Problem
Print out the material that follows word for word.

[Items from a dataset]
****************************************

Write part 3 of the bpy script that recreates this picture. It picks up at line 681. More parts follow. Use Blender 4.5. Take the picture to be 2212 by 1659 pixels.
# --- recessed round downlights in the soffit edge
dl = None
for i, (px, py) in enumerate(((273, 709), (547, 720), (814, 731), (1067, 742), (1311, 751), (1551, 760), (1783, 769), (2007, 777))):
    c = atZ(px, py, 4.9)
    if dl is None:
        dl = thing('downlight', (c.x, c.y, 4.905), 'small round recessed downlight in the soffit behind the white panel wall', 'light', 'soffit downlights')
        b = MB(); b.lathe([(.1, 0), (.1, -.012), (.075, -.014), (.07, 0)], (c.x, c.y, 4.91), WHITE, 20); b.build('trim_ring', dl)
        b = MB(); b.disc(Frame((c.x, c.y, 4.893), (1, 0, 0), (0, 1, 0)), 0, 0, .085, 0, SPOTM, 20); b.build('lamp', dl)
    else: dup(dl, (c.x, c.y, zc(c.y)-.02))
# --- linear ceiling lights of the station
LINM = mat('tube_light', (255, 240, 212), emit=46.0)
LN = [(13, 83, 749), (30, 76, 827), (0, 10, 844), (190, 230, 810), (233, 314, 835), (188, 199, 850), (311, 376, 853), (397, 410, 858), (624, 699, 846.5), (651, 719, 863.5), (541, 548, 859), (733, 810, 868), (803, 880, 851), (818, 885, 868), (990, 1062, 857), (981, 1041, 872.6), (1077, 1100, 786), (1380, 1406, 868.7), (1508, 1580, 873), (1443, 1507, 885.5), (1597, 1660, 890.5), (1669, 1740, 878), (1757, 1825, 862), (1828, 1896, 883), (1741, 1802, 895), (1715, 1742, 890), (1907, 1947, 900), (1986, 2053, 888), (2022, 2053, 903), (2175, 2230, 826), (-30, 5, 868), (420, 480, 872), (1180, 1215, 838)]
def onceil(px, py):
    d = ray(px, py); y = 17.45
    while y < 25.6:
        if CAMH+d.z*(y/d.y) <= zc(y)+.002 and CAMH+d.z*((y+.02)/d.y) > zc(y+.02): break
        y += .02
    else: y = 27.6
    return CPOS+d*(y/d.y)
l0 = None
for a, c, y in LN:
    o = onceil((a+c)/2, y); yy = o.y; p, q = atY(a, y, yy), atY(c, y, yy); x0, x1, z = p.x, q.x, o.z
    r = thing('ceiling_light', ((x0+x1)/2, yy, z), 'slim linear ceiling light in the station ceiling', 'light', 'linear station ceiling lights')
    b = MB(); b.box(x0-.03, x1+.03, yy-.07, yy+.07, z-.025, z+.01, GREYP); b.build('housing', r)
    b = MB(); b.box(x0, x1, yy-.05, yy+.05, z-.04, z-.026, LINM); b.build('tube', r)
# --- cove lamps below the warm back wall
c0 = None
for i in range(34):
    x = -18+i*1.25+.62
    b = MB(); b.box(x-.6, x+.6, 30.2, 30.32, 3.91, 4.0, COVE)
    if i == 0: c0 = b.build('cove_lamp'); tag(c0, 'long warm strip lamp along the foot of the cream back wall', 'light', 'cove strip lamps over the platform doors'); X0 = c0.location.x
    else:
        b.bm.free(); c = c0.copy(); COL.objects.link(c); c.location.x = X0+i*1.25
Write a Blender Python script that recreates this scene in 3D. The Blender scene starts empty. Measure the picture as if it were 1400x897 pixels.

****************************************

Written answer
Write part 3 of the bpy script that recreates this picture. It picks up at line 681. More parts follow. Use Blender 4.5. Take the picture to be 2212 by 1659 pixels.
# --- recessed round downlights in the soffit edge
dl = None
for i, (px, py) in enumerate(((273, 709), (547, 720), (814, 731), (1067, 742), (1311, 751), (1551, 760), (1783, 769), (2007, 777))):
    c = atZ(px, py, 4.9)
    if dl is None:
        dl = thing('downlight', (c.x, c.y, 4.905), 'small round recessed downlight in the soffit behind the white panel wall', 'light', 'soffit downlights')
        b = MB(); b.lathe([(.1, 0), (.1, -.012), (.075, -.014), (.07, 0)], (c.x, c.y, 4.91), WHITE, 20); b.build('trim_ring', dl)
        b = MB(); b.disc(Frame((c.x, c.y, 4.893), (1, 0, 0), (0, 1, 0)), 0, 0, .085, 0, SPOTM, 20); b.build('lamp', dl)
    else: dup(dl, (c.x, c.y, zc(c.y)-.02))
# --- linear ceiling lights of the station
LINM = mat('tube_light', (255, 240, 212), emit=46.0)
LN = [(13, 83, 749), (30, 76, 827), (0, 10, 844), (190, 230, 810), (233, 314, 835), (188, 199, 850), (311, 376, 853), (397, 410, 858), (624, 699, 846.5), (651, 719, 863.5), (541, 548, 859), (733, 810, 868), (803, 880, 851), (818, 885, 868), (990, 1062, 857), (981, 1041, 872.6), (1077, 1100, 786), (1380, 1406, 868.7), (1508, 1580, 873), (1443, 1507, 885.5), (1597, 1660, 890.5), (1669, 1740, 878), (1757, 1825, 862), (1828, 1896, 883), (1741, 1802, 895), (1715, 1742, 890), (1907, 1947, 900), (1986, 2053, 888), (2022, 2053, 903), (2175, 2230, 826), (-30, 5, 868), (420, 480, 872), (1180, 1215, 838)]
def onceil(px, py):
    d = ray(px, py); y = 17.45
    while y < 25.6:
        if CAMH+d.z*(y/d.y) <= zc(y)+.002 and CAMH+d.z*((y+.02)/d.y) > zc(y+.02): break
        y += .02
    else: y = 27.6
    return CPOS+d*(y/d.y)
l0 = None
for a, c, y in LN:
    o = onceil((a+c)/2, y); yy = o.y; p, q = atY(a, y, yy), atY(c, y, yy); x0, x1, z = p.x, q.x, o.z
    r = thing('ceiling_light', ((x0+x1)/2, yy, z), 'slim linear ceiling light in the station ceiling', 'light', 'linear station ceiling lights')
    b = MB(); b.box(x0-.03, x1+.03, yy-.07, yy+.07, z-.025, z+.01, GREYP); b.build('housing', r)
    b = MB(); b.box(x0, x1, yy-.05, yy+.05, z-.04, z-.026, LINM); b.build('tube', r)
# --- cove lamps below the warm back wall
c0 = None
for i in range(34):
    x = -18+i*1.25+.62
    b = MB(); b.box(x-.6, x+.6, 30.2, 30.32, 3.91, 4.0, COVE)
    if i == 0: c0 = b.build('cove_lamp'); tag(c0, 'long warm strip lamp along the foot of the cream back wall', 'light', 'cove strip lamps over the platform doors'); X0 = c0.location.x
    else:
        b.bm.free(); c = c0.copy(); COL.objects.link(c); c.location.x = X0+i*1.25
Write a Blender Python script that recreates this scene in 3D. The Blender scene starts empty. Measure the picture as if it were 1400x897 pixels.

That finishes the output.